The problem:
Repeat the listing word for word. No pictures belong in the copy.
· · · ·
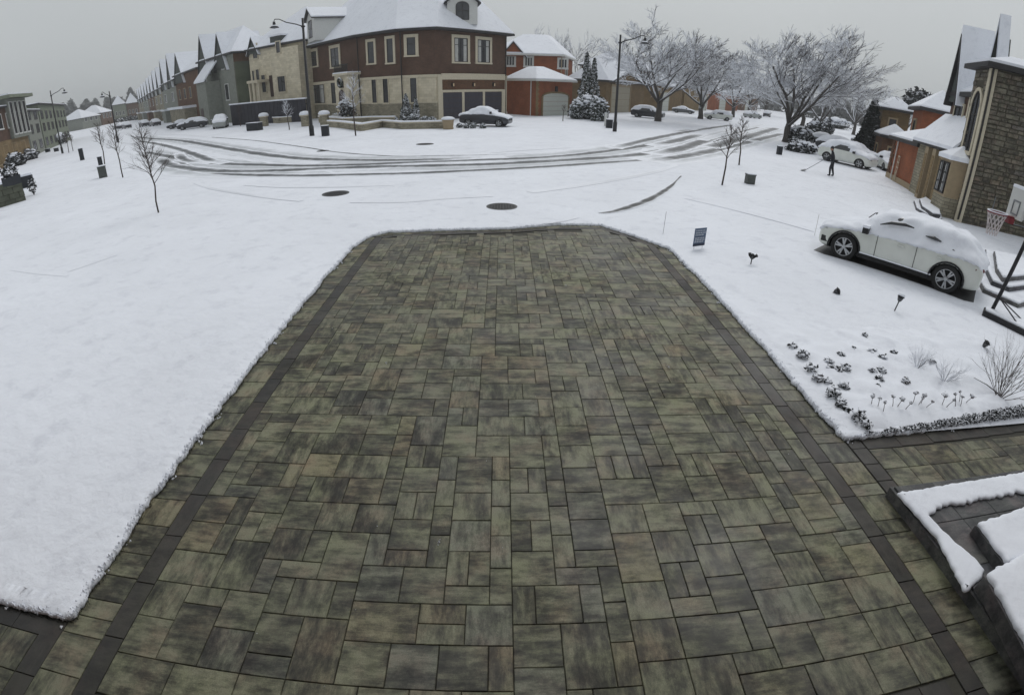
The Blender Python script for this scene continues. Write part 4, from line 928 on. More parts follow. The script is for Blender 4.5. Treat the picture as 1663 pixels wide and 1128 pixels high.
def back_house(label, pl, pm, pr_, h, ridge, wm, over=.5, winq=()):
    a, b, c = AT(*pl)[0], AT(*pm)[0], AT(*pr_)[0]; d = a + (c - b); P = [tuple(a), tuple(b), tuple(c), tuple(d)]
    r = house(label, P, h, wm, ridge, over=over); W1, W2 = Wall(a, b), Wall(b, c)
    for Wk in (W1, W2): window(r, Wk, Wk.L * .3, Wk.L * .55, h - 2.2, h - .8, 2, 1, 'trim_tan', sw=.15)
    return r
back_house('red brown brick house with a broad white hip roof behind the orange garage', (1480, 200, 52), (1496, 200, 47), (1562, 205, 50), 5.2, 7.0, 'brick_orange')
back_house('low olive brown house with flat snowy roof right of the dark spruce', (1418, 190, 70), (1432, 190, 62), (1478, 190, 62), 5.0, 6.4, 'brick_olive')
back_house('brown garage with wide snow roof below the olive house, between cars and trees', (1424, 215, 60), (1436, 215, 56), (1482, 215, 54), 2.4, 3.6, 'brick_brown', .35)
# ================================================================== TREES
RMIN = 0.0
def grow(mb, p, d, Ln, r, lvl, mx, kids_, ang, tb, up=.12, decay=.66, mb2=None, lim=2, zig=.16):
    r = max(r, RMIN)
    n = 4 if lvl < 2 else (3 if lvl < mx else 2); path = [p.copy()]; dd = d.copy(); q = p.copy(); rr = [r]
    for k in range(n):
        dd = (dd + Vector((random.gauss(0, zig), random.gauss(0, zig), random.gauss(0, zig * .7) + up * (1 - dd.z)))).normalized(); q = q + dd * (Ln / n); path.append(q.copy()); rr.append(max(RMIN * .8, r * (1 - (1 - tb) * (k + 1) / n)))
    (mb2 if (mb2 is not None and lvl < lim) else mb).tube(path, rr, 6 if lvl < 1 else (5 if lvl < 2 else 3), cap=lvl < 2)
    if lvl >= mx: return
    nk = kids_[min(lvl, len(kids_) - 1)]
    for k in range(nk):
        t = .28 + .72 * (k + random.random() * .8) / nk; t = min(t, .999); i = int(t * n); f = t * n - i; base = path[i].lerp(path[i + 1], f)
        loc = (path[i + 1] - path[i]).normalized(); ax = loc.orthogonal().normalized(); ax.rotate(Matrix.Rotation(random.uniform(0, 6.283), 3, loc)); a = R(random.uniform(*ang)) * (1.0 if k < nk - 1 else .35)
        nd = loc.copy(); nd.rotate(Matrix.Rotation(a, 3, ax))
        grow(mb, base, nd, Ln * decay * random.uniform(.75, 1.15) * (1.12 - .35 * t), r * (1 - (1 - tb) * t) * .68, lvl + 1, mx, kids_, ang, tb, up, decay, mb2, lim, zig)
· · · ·
Result:
The Blender Python script for this scene continues. Write part 4, from line 928 on. More parts follow. The script is for Blender 4.5. Treat the picture as 1663 pixels wide and 1128 pixels high.
def back_house(label, pl, pm, pr_, h, ridge, wm, over=.5, winq=()):
    a, b, c = AT(*pl)[0], AT(*pm)[0], AT(*pr_)[0]; d = a + (c - b); P = [tuple(a), tuple(b), tuple(c), tuple(d)]
    r = house(label, P, h, wm, ridge, over=over); W1, W2 = Wall(a, b), Wall(b, c)
    for Wk in (W1, W2): window(r, Wk, Wk.L * .3, Wk.L * .55, h - 2.2, h - .8, 2, 1, 'trim_tan', sw=.15)
    return r
back_house('red brown brick house with a broad white hip roof behind the orange garage', (1480, 200, 52), (1496, 200, 47), (1562, 205, 50), 5.2, 7.0, 'brick_orange')
back_house('low olive brown house with flat snowy roof right of the dark spruce', (1418, 190, 70), (1432, 190, 62), (1478, 190, 62), 5.0, 6.4, 'brick_olive')
back_house('brown garage with wide snow roof below the olive house, between cars and trees', (1424, 215, 60), (1436, 215, 56), (1482, 215, 54), 2.4, 3.6, 'brick_brown', .35)
# ================================================================== TREES
RMIN = 0.0
def grow(mb, p, d, Ln, r, lvl, mx, kids_, ang, tb, up=.12, decay=.66, mb2=None, lim=2, zig=.16):
    r = max(r, RMIN)
    n = 4 if lvl < 2 else (3 if lvl < mx else 2); path = [p.copy()]; dd = d.copy(); q = p.copy(); rr = [r]
    for k in range(n):
        dd = (dd + Vector((random.gauss(0, zig), random.gauss(0, zig), random.gauss(0, zig * .7) + up * (1 - dd.z)))).normalized(); q = q + dd * (Ln / n); path.append(q.copy()); rr.append(max(RMIN * .8, r * (1 - (1 - tb) * (k + 1) / n)))
    (mb2 if (mb2 is not None and lvl < lim) else mb).tube(path, rr, 6 if lvl < 1 else (5 if lvl < 2 else 3), cap=lvl < 2)
    if lvl >= mx: return
    nk = kids_[min(lvl, len(kids_) - 1)]
    for k in range(nk):
        t = .28 + .72 * (k + random.random() * .8) / nk; t = min(t, .999); i = int(t * n); f = t * n - i; base = path[i].lerp(path[i + 1], f)
        loc = (path[i + 1] - path[i]).normalized(); ax = loc.orthogonal().normalized(); ax.rotate(Matrix.Rotation(random.uniform(0, 6.283), 3, loc)); a = R(random.uniform(*ang)) * (1.0 if k < nk - 1 else .35)
        nd = loc.copy(); nd.rotate(Matrix.Rotation(a, 3, ax))
        grow(mb, base, nd, Ln * decay * random.uniform(.75, 1.15) * (1.12 - .35 * t), r * (1 - (1 - tb) * t) * .68, lvl + 1, mx, kids_, ang, tb, up, decay, mb2, lim, zig)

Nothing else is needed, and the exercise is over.